With <stdlib.h> included the following code gives the output of 123.34 .

#include<stdlib.h>  
int main()
{
    char *str="123.34";
    float f= strtof(str,NULL);
    printf("%f",f);
}

But without <stdlib.h> it produces the output of 33.000000.

What is the role of <stdlib.h> here and why did the value 33.00000 occur when it is nowhere in the code?

You must take a look at the warning generated by the compiler.

warning: implicit declaration of function 'strtof' [-Wimplicit-function-declaration]

This still yields result, which is not deterministic in any way because the return type expected is float , whereas without the header inclusion, the default is assumed to be int .

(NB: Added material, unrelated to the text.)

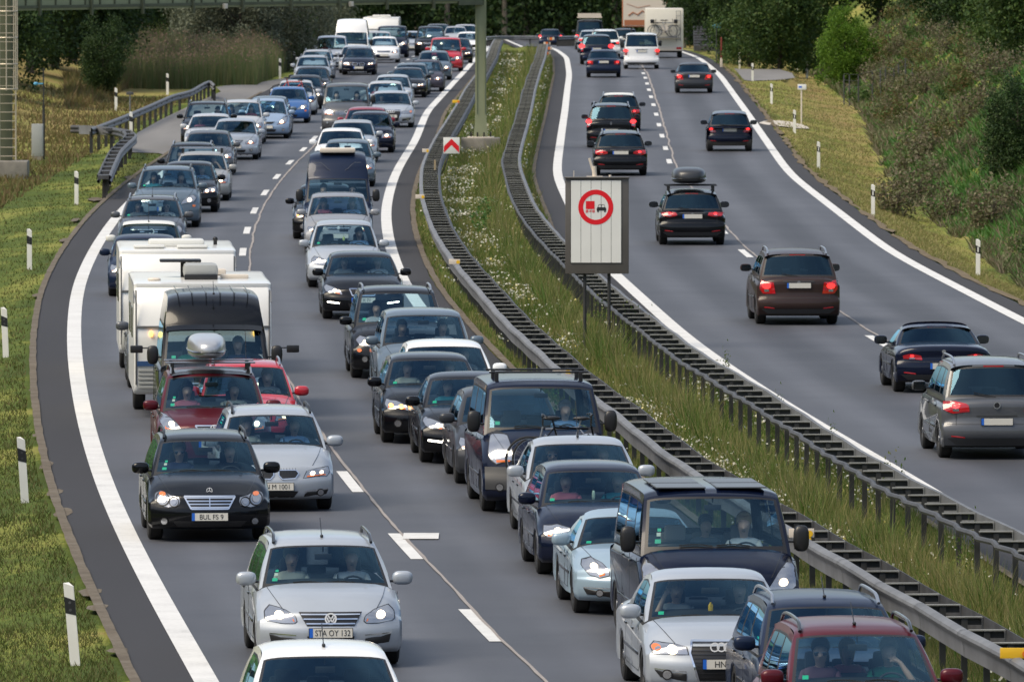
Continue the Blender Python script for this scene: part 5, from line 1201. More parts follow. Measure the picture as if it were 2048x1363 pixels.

If you look into the stdlib header file , there is a declaration,

float strtof(const char *restrict, char **restrict);

With #include<stdlib.h> , we provide this declaration. When missed, compiler assumes to be returning int , and hence the result is not deterministic. With my system, it produced 0.00000000 as the output, whereas with the necessary inclusions, I got 123.339996 as the output.

As a precaution, make a habit of always compiling the code with -Wall option (Assuming that you are using gcc), or better yet, -Werror option.

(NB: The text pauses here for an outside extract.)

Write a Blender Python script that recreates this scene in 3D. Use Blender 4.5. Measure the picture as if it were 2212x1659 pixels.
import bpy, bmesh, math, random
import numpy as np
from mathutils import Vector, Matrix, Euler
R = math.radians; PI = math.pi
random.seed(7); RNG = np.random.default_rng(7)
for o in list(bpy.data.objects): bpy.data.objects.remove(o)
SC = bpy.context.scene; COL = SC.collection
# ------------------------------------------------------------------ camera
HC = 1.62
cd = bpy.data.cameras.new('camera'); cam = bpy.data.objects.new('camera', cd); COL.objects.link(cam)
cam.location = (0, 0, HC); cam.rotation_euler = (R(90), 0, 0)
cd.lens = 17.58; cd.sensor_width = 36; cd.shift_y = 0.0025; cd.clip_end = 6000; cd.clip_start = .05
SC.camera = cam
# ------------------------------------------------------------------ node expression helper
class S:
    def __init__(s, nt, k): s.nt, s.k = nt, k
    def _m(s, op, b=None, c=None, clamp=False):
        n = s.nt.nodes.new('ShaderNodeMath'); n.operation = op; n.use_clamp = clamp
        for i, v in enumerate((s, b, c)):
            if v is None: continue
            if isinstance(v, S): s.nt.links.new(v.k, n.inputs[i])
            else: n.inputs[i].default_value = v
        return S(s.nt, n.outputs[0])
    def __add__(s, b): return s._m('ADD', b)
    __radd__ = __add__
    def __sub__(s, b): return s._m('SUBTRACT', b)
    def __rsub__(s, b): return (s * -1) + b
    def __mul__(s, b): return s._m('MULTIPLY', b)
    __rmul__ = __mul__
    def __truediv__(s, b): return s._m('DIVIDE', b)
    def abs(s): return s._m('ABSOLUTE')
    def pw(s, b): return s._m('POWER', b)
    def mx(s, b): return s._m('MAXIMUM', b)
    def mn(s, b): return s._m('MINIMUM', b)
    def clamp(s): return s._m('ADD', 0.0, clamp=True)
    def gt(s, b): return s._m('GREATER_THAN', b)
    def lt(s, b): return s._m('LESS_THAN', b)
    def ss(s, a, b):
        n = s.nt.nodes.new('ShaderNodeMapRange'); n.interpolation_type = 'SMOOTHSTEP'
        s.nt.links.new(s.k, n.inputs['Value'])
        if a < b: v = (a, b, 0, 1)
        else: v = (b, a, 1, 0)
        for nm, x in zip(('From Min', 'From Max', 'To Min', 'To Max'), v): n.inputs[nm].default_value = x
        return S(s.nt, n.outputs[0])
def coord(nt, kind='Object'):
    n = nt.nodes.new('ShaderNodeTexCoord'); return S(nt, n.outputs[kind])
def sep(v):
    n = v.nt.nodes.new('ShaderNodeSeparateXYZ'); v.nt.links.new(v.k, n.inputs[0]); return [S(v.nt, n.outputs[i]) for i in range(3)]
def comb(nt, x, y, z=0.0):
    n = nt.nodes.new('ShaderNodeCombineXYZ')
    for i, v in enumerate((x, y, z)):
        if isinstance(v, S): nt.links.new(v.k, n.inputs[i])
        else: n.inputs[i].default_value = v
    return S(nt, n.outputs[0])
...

The <stdlib.h> header tells the compiler that strtof() returns a float() ; in its absence, the compiler is forced to assume it returns an int . Modern C compilers (GCC 5 and above) complain about the absence of a declaration for strtof() and/or a conflict with its internal memorized declaration for strtof() .

If you omit <stdlib.h> , your code is unacceptable in C99 and C11 because you didn't declare strtof() before using it. Since you omit <stdio.h> , it is invalid in C90, let alone C99 or C11. You must declare variadic functions such as printf() before using them.